AMERICAN EPIC’s Sad, Old Song

I had a weird 24 hours where I slept all day and couldn’t sleep all night, so I watched the first hour of PBS’ American Epic. [How would anyone know from that title it has anything to do with music?]. I love this period of music, when American record companies sent music producers and engineers out into rural America in 1927 to find and record new and unheard talent. It’s produced by Jack White, Robert Redford, and T-Bone Burnett, so that was a draw, too. One review I read said that the series focuses on artist interviews and family members rather than critics and historians, and I have to say, that does not help what I saw overall. The debut episode splits in half between the Carter Family and then Will Shade & The Memphis Jug Band [Jimmie Rodgers and WC Handy also get some mention here.] That is, a white half and a black half. Most of these TV music histories get criticized for who they leave out or who they over emphasize (Ken Burns’ JAZZ got a lot of that), but sweeping cultural histories like this with limited time are more or less infomercials to get you to listen to new music or read serious history. You never really get enough music or history in these things.

What bugged so much about American Epic‘s simplified view is that it reduces the Carter family white country music half as this pure, poor folks, backwoods Bible Belt music by simple people struggling to get by in a destitute Appalachia. The Carters were the Fugazi of their day, keeping ticket prices low and never charging widows and orphans for a show. And that’s not wrong as far as the Carters go. In the black half, Will Shade’s world is one of street fights, hookers, murders, drunks, and wild times on Memphis’ Beale Street. And that’s not wrong as far as Will Shade’s life and Beale Street go.

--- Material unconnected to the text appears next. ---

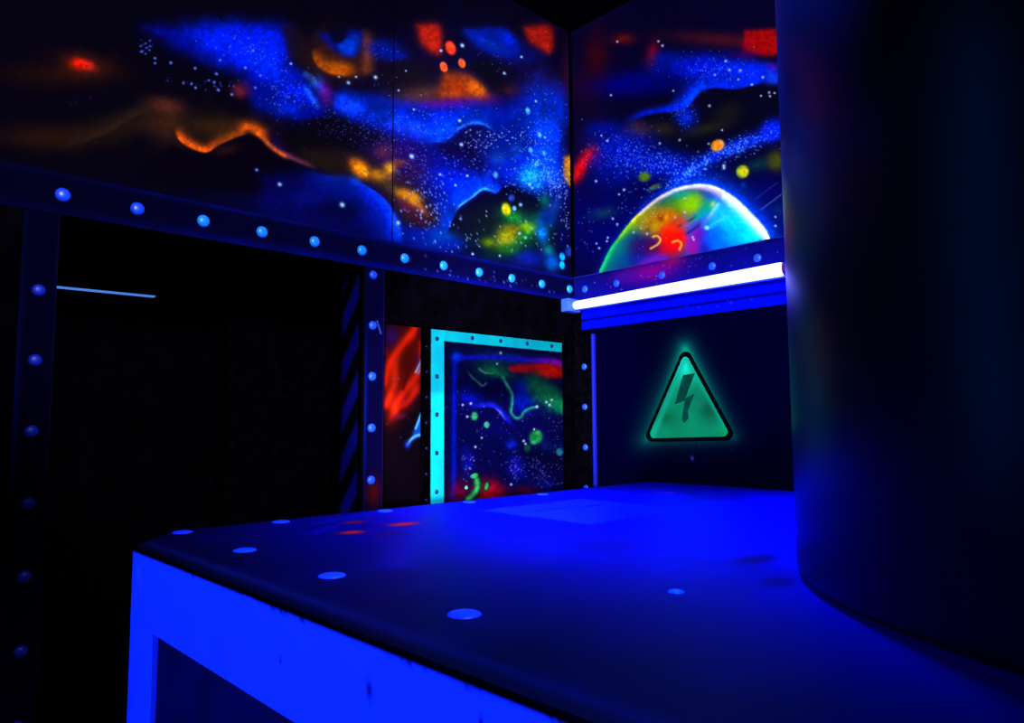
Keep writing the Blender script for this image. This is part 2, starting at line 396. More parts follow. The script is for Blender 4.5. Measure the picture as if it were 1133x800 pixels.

What gets lost in this oversimplification is that Jimmie Rodgers’ songs were as bad ass as anything Will Shade was doing. He sang about broke drifters and rubes in jail and mean drunks hunting their girlfriends down with shotguns. “Blue Yodel,” for example:

[by Robert Crumb.]

I’m gonna buy me a pistol
Just as long as I’m tall [rpt]
I’m gonna shoot poor Thelma
Just to see her jump and fall.

 

You’d be nuts not to cross the street if you saw a Jimmie Rodgers character coming your way. WC Handy also gets glossed for Will Shade here, and Handy wrote Memphis blues, too, but he was also a pre-1927 scholar and intellectual (no points for that in American Epic) who wrote musical histories (on spirituals and other things) and sang about a lot more than whores and knife fights. Like the white music producers who ventured out in 1927, Handy had done the same in the South to recreate that rural music for live shows.

Carter family descendants appear in this episode to talk about the simple innocence of the Carters. Nas appears to talk about Will Shade and connect the Beale Street scene with modern day hip hop’s often violent and crude language. What’s lost in all this is that poor white and poor black musicians had a lot in common, much moreso than American Epic‘s view of whites as churchy, hard-working rural “folk” whose poverty draws families and communities together and blacks as urban thugs whose poverty drives them to crime and drugs and sex. Please see the 2016 presidential election as to how sadly current this view of the US still is today. I’ll watch some more, I think, for the musician interviews and rare clips, but I’m not optimistic this gets better.